WHAT YOU SHOULD DO: Give an exact copy of every line, leaving images out.

++++++++

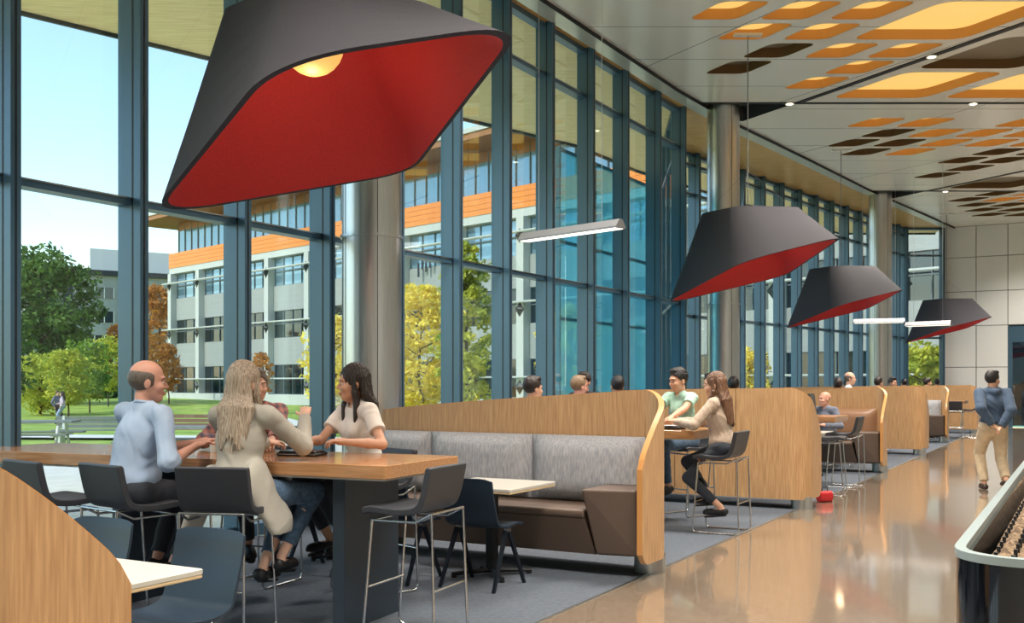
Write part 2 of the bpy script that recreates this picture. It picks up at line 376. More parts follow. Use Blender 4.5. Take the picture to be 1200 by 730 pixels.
def coffer_proto(n, lit):
    P = [v - Vector((0, 0, 0)) for v in hole_poly(0, 0, n)]
    root = thing('ceiling_coffer', None, 'ceiling light' if lit else 'ceiling recess')
    b = MB(); N_ = len(P); H = .17; vs = [(p.x, p.y, 0) for p in P] + [(p.x, p.y, H) for p in P]
    cx = sum(p.x for p in P) / N_; cy = sum(p.y for p in P) / N_
    b.add(vs, [(i, (i+1) % N_, N_ + (i+1) % N_, N_ + i) for i in range(N_)])
    e_ = MB(); e_.add([(p.x, p.y, -.001) for p in P] + [(cx + (p.x-cx) * (1 + .03/n), cy + (p.y-cy) * (1 + .03/n), -.004) for p in P] + [(cx + (p.x-cx) * (1 + .03/n), cy + (p.y-cy) * (1 + .03/n), .001) for p in P], [(i, (i+1) % N_, k*N_ + (i+1) % N_, k*N_ + i) if k == 1 else (N_+i, N_+(i+1) % N_, 2*N_+(i+1) % N_, 2*N_+i) for k in (1, 2) for i in range(N_)]); e_.build('edge_lip', LIP, root)
    b.build('side_wall', COF_SIDE if lit else COF_DARK, root)
    b = MB(); b.prism([(cx + (p.x-cx)*.985, cy + (p.y-cy)*.985) for p in P][::-1], H - .01, H + .02); b.build('light_panel' if lit else 'top_panel', COF_LIT if lit else COF_OFF, root)
    return Proto(root)
CP = {(n, l): coffer_proto(n, l) for n in (1, 2) for l in (0, 1)}
for x, y, n, l in HOLES:
    lab = {(1, 1): 'small glowing orange slanted opening in the metal ceiling', (1, 0): 'small unlit brown slanted opening in the metal ceiling',
           (2, 1): 'large glowing yellow slanted light panel recessed in the metal ceiling', (2, 0): 'large unlit brown slanted opening in the metal ceiling'}[(n, l)]
    CP[(n, l)](x, y, 0, lab, group={(1,1):'small lit ceiling openings',(1,0):'small unlit ceiling openings',(2,1):'large lit ceiling openings',(2,0):'large unlit ceiling openings'}[(n,l)], z=CH)
# recess caps, joints, edge strips
b = MB()
for r in REC:
    n = len(r); b.add([(x, y, CH) for x, y in r] + [(x, y, CH + .3) for x, y in r], [(i, (i+1) % n, n + (i+1) % n, n + i) for i in range(n)] + [tuple(range(n, 2*n))])
struct(b.build('trim_2', mat('recess_dark', rgb(60, 64, 66), .5)))
b = MB()
def strip(p, q, w, z0=CH - .012, z1=CH + .004):
    p = Vector((*p, 0)); q = Vector((*q, 0)); d = (q - p).normalized(); n = Vector((-d.y, d.x, 0)) * w / 2
    b.prism([(p - n).xy, (q - n).xy, (q + n).xy, (p + n).xy], z0, z1)
strip((3.4, 20.1), (17.5, 20.1), .1); strip((9.9, 29.3), (22.5, 29.3), .1)
strip((5.6, 20.1), (5.6 + .5 * 14, 20.1 - 14), .13); strip((11.87, 29.3), (11.87 + 4.6, 20.1), .11)
struct(b.build('trim_3', GAP))
b = MB()
for i in range(len(CE) - 1): strip(CE[i].xy, CE[i+1].xy, .03, CH - .05)
struct(b.build('trim_4', GAP))
b = MB()
for i in range(len(CE) - 1):
    d = (CE[i+1] - CE[i]).normalized(); n = Vector((-d.y, d.x, 0)) * .17
    strip((CE[i] + n).xy, (CE[i+1] + n).xy, .3, CH - .03)
struct(b.build('trim_5', mat('pale_edge', rgb(214, 216, 202), .3, .5)))
b = MB(); b.prism([FN0.xy] + [FN1.xy, F0.xy, FF1.xy, WF0.xy] + [v.xy for v in CE][::-1], CH, CH + .03); struct(b.build('ceiling_boards', SOFFIT_IN))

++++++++

TASK SOLUTION:
Write part 2 of the bpy script that recreates this picture. It picks up at line 376. More parts follow. Use Blender 4.5. Take the picture to be 1200 by 730 pixels.
def coffer_proto(n, lit):
    P = [v - Vector((0, 0, 0)) for v in hole_poly(0, 0, n)]
    root = thing('ceiling_coffer', None, 'ceiling light' if lit else 'ceiling recess')
    b = MB(); N_ = len(P); H = .17; vs = [(p.x, p.y, 0) for p in P] + [(p.x, p.y, H) for p in P]
    cx = sum(p.x for p in P) / N_; cy = sum(p.y for p in P) / N_
    b.add(vs, [(i, (i+1) % N_, N_ + (i+1) % N_, N_ + i) for i in range(N_)])
    e_ = MB(); e_.add([(p.x, p.y, -.001) for p in P] + [(cx + (p.x-cx) * (1 + .03/n), cy + (p.y-cy) * (1 + .03/n), -.004) for p in P] + [(cx + (p.x-cx) * (1 + .03/n), cy + (p.y-cy) * (1 + .03/n), .001) for p in P], [(i, (i+1) % N_, k*N_ + (i+1) % N_, k*N_ + i) if k == 1 else (N_+i, N_+(i+1) % N_, 2*N_+(i+1) % N_, 2*N_+i) for k in (1, 2) for i in range(N_)]); e_.build('edge_lip', LIP, root)
    b.build('side_wall', COF_SIDE if lit else COF_DARK, root)
    b = MB(); b.prism([(cx + (p.x-cx)*.985, cy + (p.y-cy)*.985) for p in P][::-1], H - .01, H + .02); b.build('light_panel' if lit else 'top_panel', COF_LIT if lit else COF_OFF, root)
    return Proto(root)
CP = {(n, l): coffer_proto(n, l) for n in (1, 2) for l in (0, 1)}
for x, y, n, l in HOLES:
    lab = {(1, 1): 'small glowing orange slanted opening in the metal ceiling', (1, 0): 'small unlit brown slanted opening in the metal ceiling',
           (2, 1): 'large glowing yellow slanted light panel recessed in the metal ceiling', (2, 0): 'large unlit brown slanted opening in the metal ceiling'}[(n, l)]
    CP[(n, l)](x, y, 0, lab, group={(1,1):'small lit ceiling openings',(1,0):'small unlit ceiling openings',(2,1):'large lit ceiling openings',(2,0):'large unlit ceiling openings'}[(n,l)], z=CH)
# recess caps, joints, edge strips
b = MB()
for r in REC:
    n = len(r); b.add([(x, y, CH) for x, y in r] + [(x, y, CH + .3) for x, y in r], [(i, (i+1) % n, n + (i+1) % n, n + i) for i in range(n)] + [tuple(range(n, 2*n))])
struct(b.build('trim_2', mat('recess_dark', rgb(60, 64, 66), .5)))
b = MB()
def strip(p, q, w, z0=CH - .012, z1=CH + .004):
    p = Vector((*p, 0)); q = Vector((*q, 0)); d = (q - p).normalized(); n = Vector((-d.y, d.x, 0)) * w / 2
    b.prism([(p - n).xy, (q - n).xy, (q + n).xy, (p + n).xy], z0, z1)
strip((3.4, 20.1), (17.5, 20.1), .1); strip((9.9, 29.3), (22.5, 29.3), .1)
strip((5.6, 20.1), (5.6 + .5 * 14, 20.1 - 14), .13); strip((11.87, 29.3), (11.87 + 4.6, 20.1), .11)
struct(b.build('trim_3', GAP))
b = MB()
for i in range(len(CE) - 1): strip(CE[i].xy, CE[i+1].xy, .03, CH - .05)
struct(b.build('trim_4', GAP))
b = MB()
for i in range(len(CE) - 1):
    d = (CE[i+1] - CE[i]).normalized(); n = Vector((-d.y, d.x, 0)) * .17
    strip((CE[i] + n).xy, (CE[i+1] + n).xy, .3, CH - .03)
struct(b.build('trim_5', mat('pale_edge', rgb(214, 216, 202), .3, .5)))
b = MB(); b.prism([FN0.xy] + [FN1.xy, F0.xy, FF1.xy, WF0.xy] + [v.xy for v in CE][::-1], CH, CH + .03); struct(b.build('ceiling_boards', SOFFIT_IN))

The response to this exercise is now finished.